- Supplied data
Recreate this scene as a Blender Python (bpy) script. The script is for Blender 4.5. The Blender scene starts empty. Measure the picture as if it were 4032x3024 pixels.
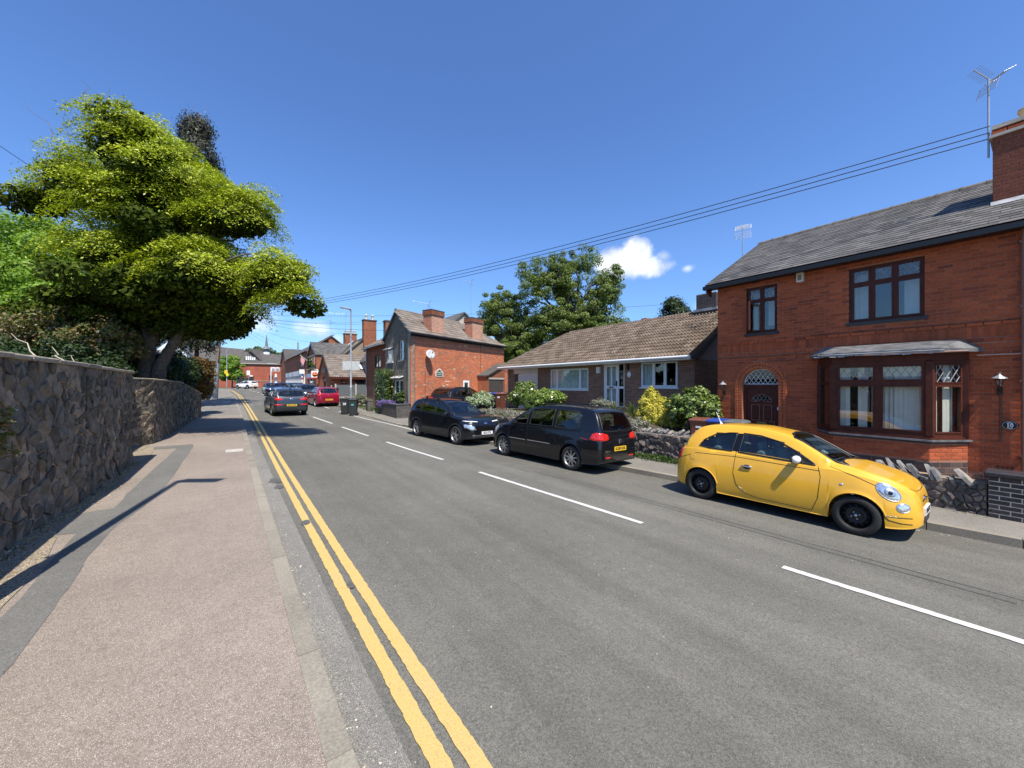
import bpy, bmesh, math, random
import numpy as np
from mathutils import Vector, Matrix
from mathutils.bvhtree import BVHTree
random.seed(11); rng=np.random.default_rng(11)
scn=bpy.context.scene; COL=scn.collection
PI=math.pi; R=math.radians
# ---------------------------------------------------------------- camera
YAW=35.5; CZ=1.96
cam=bpy.data.cameras.new('camera'); camo=bpy.data.objects.new('camera',cam); COL.objects.link(camo)
camo.location=(0,0,CZ); camo.rotation_euler=(R(90),0,R(-YAW))
cam.sensor_width=36; cam.lens=13.53; cam.clip_start=.05; cam.clip_end=9000
scn.camera=camo
# ---------------------------------------------------------------- sky, sun, exposure
SUN_EL,SUN_AZ=59.5,10.5          # sun stands behind the camera, a little to its left
W=bpy.data.worlds.new('World'); scn.world=W; W.use_nodes=True
nt=W.node_tree; nt.nodes.clear(); N=nt.nodes.new; LK=nt.links.new
wo=N('ShaderNodeOutputWorld'); bg=N('ShaderNodeBackground'); sky=N('ShaderNodeTexSky')
sky.sky_type='NISHITA'; sky.sun_disc=False; sky.sun_elevation=R(SUN_EL); sky.sun_rotation=R(180+SUN_AZ)
sky.air_density=1.0; sky.dust_density=.6; sky.ozone_density=2.4; sky.altitude=60
hs=N('ShaderNodeHueSaturation'); hs.inputs['Saturation'].default_value=1.0; hs.inputs['Value'].default_value=1.0
sx=N('ShaderNodeTexCoord'); sp=N('ShaderNodeSeparateXYZ'); LK(sx.outputs['Generated'],sp.inputs[0])
sr=N('ShaderNodeValToRGB'); LK(sp.outputs['Z'],sr.inputs[0]); e=sr.color_ramp.elements; e[0].position=0; e[0].color=(.66,.86,1.12,1); e[1].position=.6; e[1].color=(.74,1.0,1.40,1)
q=e.new(.12); q.color=(.72,.98,1.30,1); q=e.new(.3); q.color=(.78,1.03,1.42,1)
sm=N('ShaderNodeMixRGB'); sm.blend_type='MULTIPLY'; sm.inputs[0].default_value=1; LK(sky.outputs[0],sm.inputs[1]); LK(sr.outputs[0],sm.inputs[2]); LK(sm.outputs[0],hs.inputs['Color'])
bg.inputs['Strength'].default_value=.108
geo=N('ShaderNodeTexCoord'); nz=N('ShaderNodeTexNoise'); nz.inputs['Scale'].default_value=9; nz.inputs['Detail'].default_value=9; nz.inputs['Roughness'].default_value=.62
LK(geo.outputs['Generated'],nz.inputs['Vector'])
def clouds():
    # each cloud: unit direction, angular half sizes (horizontal, vertical), density
    def dirv(az,el): return Vector((math.sin(az)*math.cos(el),math.cos(az)*math.cos(el),math.sin(el)))
    cl=[(50.8,16.8,3.9,2.4,1.0),(53.7,17.9,2.6,2.3,1.0),(54.6,16.0,5.0,1.9,1.0),(57.2,17.2,1.5,1.2,.7),(60.0,15.3,1.3,.8,.6),(62.5,10.2,2.6,1.3,.55),
        (1.0,7.6,4.0,1.9,.6),(8.0,7.2,3.2,1.4,.6),(10.8,6.0,2.0,.9,.4),(-9,7.5,5,1.6,.35),(-40,9,9,2.2,.5),(95,8,9,2.5,.5),(150,10,12,3,.5),(-110,9,12,3,.5)]
    acc=None
    for az,el,w,h,dn in cl:
        az,el,w,h=R(az),R(el),R(w),R(h)
        c=dirv(az,el); right=Vector((math.cos(az),-math.sin(az),0)); up=right.cross(c)*-1
        if up.z<0: up=-up
        def dot(v,k):
            d=N('ShaderNodeVectorMath'); d.operation='DOT_PRODUCT'; LK(geo.outputs['Generated'],d.inputs[0]); d.inputs[1].default_value=v/k; return d.outputs['Value']
        a=dot(right,w); b=dot(up,h)
        bo=N('ShaderNodeMath'); bo.operation='SUBTRACT'; LK(b,bo.inputs[0]); bo.inputs[1].default_value=c.dot(up)/h
        s1=N('ShaderNodeMath'); s1.operation='MULTIPLY'; LK(a,s1.inputs[0]); LK(a,s1.inputs[1])
        s2=N('ShaderNodeMath'); s2.operation='MULTIPLY'; LK(bo.outputs[0],s2.inputs[0]); LK(bo.outputs[0],s2.inputs[1])
        ad=N('ShaderNodeMath'); ad.operation='ADD'; LK(s1.outputs[0],ad.inputs[0]); LK(s2.outputs[0],ad.inputs[1])
        sq=N('ShaderNodeMath'); sq.operation='SQRT'; LK(ad.outputs[0],sq.inputs[0])
        iv=N('ShaderNodeMath'); iv.operation='SUBTRACT'; iv.inputs[0].default_value=1.0; LK(sq.outputs[0],iv.inputs[1])
        fr=dot(c,1.0)   # only the front half of the sky
        st=N('ShaderNodeMath'); st.operation='GREATER_THAN'; LK(fr,st.inputs[0]); st.inputs[1].default_value=.5
        # iv in -inf..1 ; add noise, threshold
        n1=N('ShaderNodeMath'); n1.operation='MULTIPLY_ADD'; LK(nz.outputs['Fac'],n1.inputs[0]); n1.inputs[1].default_value=2.1; n1.inputs[2].default_value=-1.0
        ad2=N('ShaderNodeMath'); ad2.operation='ADD'; LK(iv.outputs[0],ad2.inputs[0]); LK(n1.outputs[0],ad2.inputs[1])
        mr=N('ShaderNodeMapRange'); mr.interpolation_type='SMOOTHSTEP'; LK(ad2.outputs[0],mr.inputs['Value']); mr.inputs['From Min'].default_value=.10; mr.inputs['From Max'].default_value=.70 if dn>.7 else 1.0
        mr.inputs['To Max'].default_value=dn
        m=N('ShaderNodeMath'); m.operation='MULTIPLY'; LK(mr.outputs[0],m.inputs[0]); LK(st.outputs[0],m.inputs[1])
        if acc is None: acc=m.outputs[0]
        else:
            mx=N('ShaderNodeMath'); mx.operation='MAXIMUM'; LK(acc,mx.inputs[0]); LK(m.outputs[0],mx.inputs[1]); acc=mx.outputs[0]
    return acc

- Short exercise
Leaving the pictures aside, transcribe the entire listing exactly.

- Task output
Recreate this scene as a Blender Python (bpy) script. The script is for Blender 4.5. The Blender scene starts empty. Measure the picture as if it were 4032x3024 pixels.
import bpy, bmesh, math, random
import numpy as np
from mathutils import Vector, Matrix
from mathutils.bvhtree import BVHTree
random.seed(11); rng=np.random.default_rng(11)
scn=bpy.context.scene; COL=scn.collection
PI=math.pi; R=math.radians
# ---------------------------------------------------------------- camera
YAW=35.5; CZ=1.96
cam=bpy.data.cameras.new('camera'); camo=bpy.data.objects.new('camera',cam); COL.objects.link(camo)
camo.location=(0,0,CZ); camo.rotation_euler=(R(90),0,R(-YAW))
cam.sensor_width=36; cam.lens=13.53; cam.clip_start=.05; cam.clip_end=9000
scn.camera=camo
# ---------------------------------------------------------------- sky, sun, exposure
SUN_EL,SUN_AZ=59.5,10.5          # sun stands behind the camera, a little to its left
W=bpy.data.worlds.new('World'); scn.world=W; W.use_nodes=True
nt=W.node_tree; nt.nodes.clear(); N=nt.nodes.new; LK=nt.links.new
wo=N('ShaderNodeOutputWorld'); bg=N('ShaderNodeBackground'); sky=N('ShaderNodeTexSky')
sky.sky_type='NISHITA'; sky.sun_disc=False; sky.sun_elevation=R(SUN_EL); sky.sun_rotation=R(180+SUN_AZ)
sky.air_density=1.0; sky.dust_density=.6; sky.ozone_density=2.4; sky.altitude=60
hs=N('ShaderNodeHueSaturation'); hs.inputs['Saturation'].default_value=1.0; hs.inputs['Value'].default_value=1.0
sx=N('ShaderNodeTexCoord'); sp=N('ShaderNodeSeparateXYZ'); LK(sx.outputs['Generated'],sp.inputs[0])
sr=N('ShaderNodeValToRGB'); LK(sp.outputs['Z'],sr.inputs[0]); e=sr.color_ramp.elements; e[0].position=0; e[0].color=(.66,.86,1.12,1); e[1].position=.6; e[1].color=(.74,1.0,1.40,1)
q=e.new(.12); q.color=(.72,.98,1.30,1); q=e.new(.3); q.color=(.78,1.03,1.42,1)
sm=N('ShaderNodeMixRGB'); sm.blend_type='MULTIPLY'; sm.inputs[0].default_value=1; LK(sky.outputs[0],sm.inputs[1]); LK(sr.outputs[0],sm.inputs[2]); LK(sm.outputs[0],hs.inputs['Color'])
bg.inputs['Strength'].default_value=.108
geo=N('ShaderNodeTexCoord'); nz=N('ShaderNodeTexNoise'); nz.inputs['Scale'].default_value=9; nz.inputs['Detail'].default_value=9; nz.inputs['Roughness'].default_value=.62
LK(geo.outputs['Generated'],nz.inputs['Vector'])
def clouds():
    # each cloud: unit direction, angular half sizes (horizontal, vertical), density
    def dirv(az,el): return Vector((math.sin(az)*math.cos(el),math.cos(az)*math.cos(el),math.sin(el)))
    cl=[(50.8,16.8,3.9,2.4,1.0),(53.7,17.9,2.6,2.3,1.0),(54.6,16.0,5.0,1.9,1.0),(57.2,17.2,1.5,1.2,.7),(60.0,15.3,1.3,.8,.6),(62.5,10.2,2.6,1.3,.55),
        (1.0,7.6,4.0,1.9,.6),(8.0,7.2,3.2,1.4,.6),(10.8,6.0,2.0,.9,.4),(-9,7.5,5,1.6,.35),(-40,9,9,2.2,.5),(95,8,9,2.5,.5),(150,10,12,3,.5),(-110,9,12,3,.5)]
    acc=None
    for az,el,w,h,dn in cl:
        az,el,w,h=R(az),R(el),R(w),R(h)
        c=dirv(az,el); right=Vector((math.cos(az),-math.sin(az),0)); up=right.cross(c)*-1
        if up.z<0: up=-up
        def dot(v,k):
            d=N('ShaderNodeVectorMath'); d.operation='DOT_PRODUCT'; LK(geo.outputs['Generated'],d.inputs[0]); d.inputs[1].default_value=v/k; return d.outputs['Value']
        a=dot(right,w); b=dot(up,h)
        bo=N('ShaderNodeMath'); bo.operation='SUBTRACT'; LK(b,bo.inputs[0]); bo.inputs[1].default_value=c.dot(up)/h
        s1=N('ShaderNodeMath'); s1.operation='MULTIPLY'; LK(a,s1.inputs[0]); LK(a,s1.inputs[1])
        s2=N('ShaderNodeMath'); s2.operation='MULTIPLY'; LK(bo.outputs[0],s2.inputs[0]); LK(bo.outputs[0],s2.inputs[1])
        ad=N('ShaderNodeMath'); ad.operation='ADD'; LK(s1.outputs[0],ad.inputs[0]); LK(s2.outputs[0],ad.inputs[1])
        sq=N('ShaderNodeMath'); sq.operation='SQRT'; LK(ad.outputs[0],sq.inputs[0])
        iv=N('ShaderNodeMath'); iv.operation='SUBTRACT'; iv.inputs[0].default_value=1.0; LK(sq.outputs[0],iv.inputs[1])
        fr=dot(c,1.0)   # only the front half of the sky
        st=N('ShaderNodeMath'); st.operation='GREATER_THAN'; LK(fr,st.inputs[0]); st.inputs[1].default_value=.5
        # iv in -inf..1 ; add noise, threshold
        n1=N('ShaderNodeMath'); n1.operation='MULTIPLY_ADD'; LK(nz.outputs['Fac'],n1.inputs[0]); n1.inputs[1].default_value=2.1; n1.inputs[2].default_value=-1.0
        ad2=N('ShaderNodeMath'); ad2.operation='ADD'; LK(iv.outputs[0],ad2.inputs[0]); LK(n1.outputs[0],ad2.inputs[1])
        mr=N('ShaderNodeMapRange'); mr.interpolation_type='SMOOTHSTEP'; LK(ad2.outputs[0],mr.inputs['Value']); mr.inputs['From Min'].default_value=.10; mr.inputs['From Max'].default_value=.70 if dn>.7 else 1.0
        mr.inputs['To Max'].default_value=dn
        m=N('ShaderNodeMath'); m.operation='MULTIPLY'; LK(mr.outputs[0],m.inputs[0]); LK(st.outputs[0],m.inputs[1])
        if acc is None: acc=m.outputs[0]
        else:
            mx=N('ShaderNodeMath'); mx.operation='MAXIMUM'; LK(acc,mx.inputs[0]); LK(m.outputs[0],mx.inputs[1]); acc=mx.outputs[0]
    return acc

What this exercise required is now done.